Difficult to know what to contribute to the righteous fury over the closure of the Philosophy Department at Middlesex University. Check out the updates and background at Infinite Thought, sign up to the Facebook group and the petitions; more importantly, write to the main players with influence at Middlesex. Do what you can because, in my view, Middlesex has a better fighting chance than most. The logic of capitalism is grinding its way through HE at the moment, intensified and accelerated by the recent recession.

What more can I say without channeling some deep pessimism? Wading through the comments of philosophers at Leiter Reports, I was fortunate enough to come across Grahame Lock's wonderful post. I find myself in near total agreement.
The broad lines of the above comments are of course true.
But what explains this "madness"? I am terribly sorry to use the following old-fashioned term, and it certainly involves simplification, but I think it is at least more adequate than any new-fangled vocabulary: in a word, what explains the madness is the logos of capitalism, in its consequent form.

Capitalism is concerned, in its pure variety, solely with quantifiable results, quantified in the last instance in money terms. Thus all other than such quantifiable criteria of success are deemed to be eliminable: that is, all intrinsic values (if this short list is not too "edifying": beauty, learning, morality, even the quest for truth, except in the instrumental sense) are "for the chop".

Many (but not all) academics usually, at some level, still believe in the intrinsic value of scholarship and learning. Thus they do not fit into the new world of British (or western) "education policy". So they are eliminable too, to be replaced by a new, conformist generation of manipulable academic technicians. All government audit and control instruments, like the QAA, RAE and REF, are oriented towards the slow but sure, even if de facto inefficient, production of this result.

Existing academic postholders express their disagreement and anger in reactions like the above. However, theirs is a rearguard action, for an evident reason: power in western society is not in their hands.
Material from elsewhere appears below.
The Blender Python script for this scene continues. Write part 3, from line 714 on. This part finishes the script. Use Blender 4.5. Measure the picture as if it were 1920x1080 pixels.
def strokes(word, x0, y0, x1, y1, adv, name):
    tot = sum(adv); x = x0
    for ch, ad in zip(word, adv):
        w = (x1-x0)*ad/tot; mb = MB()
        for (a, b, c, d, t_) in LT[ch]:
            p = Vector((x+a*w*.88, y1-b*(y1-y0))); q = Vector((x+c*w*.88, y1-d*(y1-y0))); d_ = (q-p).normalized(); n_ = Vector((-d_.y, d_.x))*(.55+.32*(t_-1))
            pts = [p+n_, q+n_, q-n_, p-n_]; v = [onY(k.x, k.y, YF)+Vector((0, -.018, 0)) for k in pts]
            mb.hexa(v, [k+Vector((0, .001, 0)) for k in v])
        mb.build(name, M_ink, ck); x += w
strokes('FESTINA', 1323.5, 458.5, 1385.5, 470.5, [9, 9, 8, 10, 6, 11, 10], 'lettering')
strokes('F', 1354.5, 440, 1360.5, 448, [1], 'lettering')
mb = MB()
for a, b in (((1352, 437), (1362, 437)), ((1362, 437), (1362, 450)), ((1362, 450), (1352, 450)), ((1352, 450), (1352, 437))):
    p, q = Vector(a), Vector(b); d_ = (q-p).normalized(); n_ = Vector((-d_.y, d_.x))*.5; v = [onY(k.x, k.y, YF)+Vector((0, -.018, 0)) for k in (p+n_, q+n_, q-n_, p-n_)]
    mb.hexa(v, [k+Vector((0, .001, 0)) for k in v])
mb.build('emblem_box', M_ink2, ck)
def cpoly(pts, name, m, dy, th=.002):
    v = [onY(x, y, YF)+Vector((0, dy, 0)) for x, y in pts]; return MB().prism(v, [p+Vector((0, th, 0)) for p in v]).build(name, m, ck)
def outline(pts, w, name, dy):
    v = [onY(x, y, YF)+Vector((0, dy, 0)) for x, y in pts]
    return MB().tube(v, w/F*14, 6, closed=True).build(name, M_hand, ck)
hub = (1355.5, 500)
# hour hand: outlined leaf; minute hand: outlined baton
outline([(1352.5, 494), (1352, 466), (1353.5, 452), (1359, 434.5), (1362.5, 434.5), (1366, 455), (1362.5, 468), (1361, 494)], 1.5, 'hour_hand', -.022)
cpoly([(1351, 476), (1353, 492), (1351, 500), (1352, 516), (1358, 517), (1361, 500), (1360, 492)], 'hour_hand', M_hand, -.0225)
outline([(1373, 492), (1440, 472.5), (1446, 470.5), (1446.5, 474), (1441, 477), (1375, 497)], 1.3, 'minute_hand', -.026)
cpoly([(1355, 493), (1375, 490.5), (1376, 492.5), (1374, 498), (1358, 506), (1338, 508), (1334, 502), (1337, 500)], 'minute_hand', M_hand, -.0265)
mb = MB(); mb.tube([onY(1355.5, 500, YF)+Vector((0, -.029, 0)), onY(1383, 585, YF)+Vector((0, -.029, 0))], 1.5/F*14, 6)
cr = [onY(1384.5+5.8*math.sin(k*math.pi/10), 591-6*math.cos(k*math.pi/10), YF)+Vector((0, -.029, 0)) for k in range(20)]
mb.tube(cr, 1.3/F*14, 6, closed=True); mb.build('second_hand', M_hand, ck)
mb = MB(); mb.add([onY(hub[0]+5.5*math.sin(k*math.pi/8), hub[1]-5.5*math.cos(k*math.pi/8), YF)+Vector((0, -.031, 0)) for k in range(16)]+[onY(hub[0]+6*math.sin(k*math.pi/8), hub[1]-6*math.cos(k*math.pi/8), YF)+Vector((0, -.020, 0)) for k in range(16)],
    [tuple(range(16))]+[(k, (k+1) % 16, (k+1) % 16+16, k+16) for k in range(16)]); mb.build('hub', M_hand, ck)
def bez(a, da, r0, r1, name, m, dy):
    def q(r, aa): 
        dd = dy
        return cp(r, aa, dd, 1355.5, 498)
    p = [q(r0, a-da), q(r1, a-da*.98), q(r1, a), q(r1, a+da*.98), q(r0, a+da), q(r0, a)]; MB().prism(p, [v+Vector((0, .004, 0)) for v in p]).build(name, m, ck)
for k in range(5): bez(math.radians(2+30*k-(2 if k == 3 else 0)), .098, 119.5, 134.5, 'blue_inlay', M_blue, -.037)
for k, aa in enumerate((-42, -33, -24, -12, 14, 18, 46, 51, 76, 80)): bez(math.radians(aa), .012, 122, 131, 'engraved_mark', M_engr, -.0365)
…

Up to fairly recently, say a quarter or half century ago, many liberals (in the broad sense of the term) were not consequent: they believed in the market, but made exceptions, like the family, or art, or music, or religion ... or the universities. This exceptionalism has largely come to an end. The political and business classes are ever more characterized by a philistine mind-set. (There are some admirable members of these classes who still support such intrinsically valuable activities, but e.g. fund-raisers will know how difficult it is to locate them.)
What is happening at Middlesex will therefore be repeated elsewhere, even though we do not know the exact timetable, which depends on many contingent factors, and will take some time to come close to being fully implemented.

There are still niches, and many colleagues fighting to keep them intact. This is a marvellous thing. But they are fighting against the Zeitgeist, which is (broadly) a spirit of barbarism. Many "deans" and the like, those who implement particular plans of destruction, are agents or bearers of this Zeitgeist, but otherwise, for this reason, of very little interest. As the system demands, they too are interchangeable.
What to conclude?

Indeed, what to conclude, but also, what to do?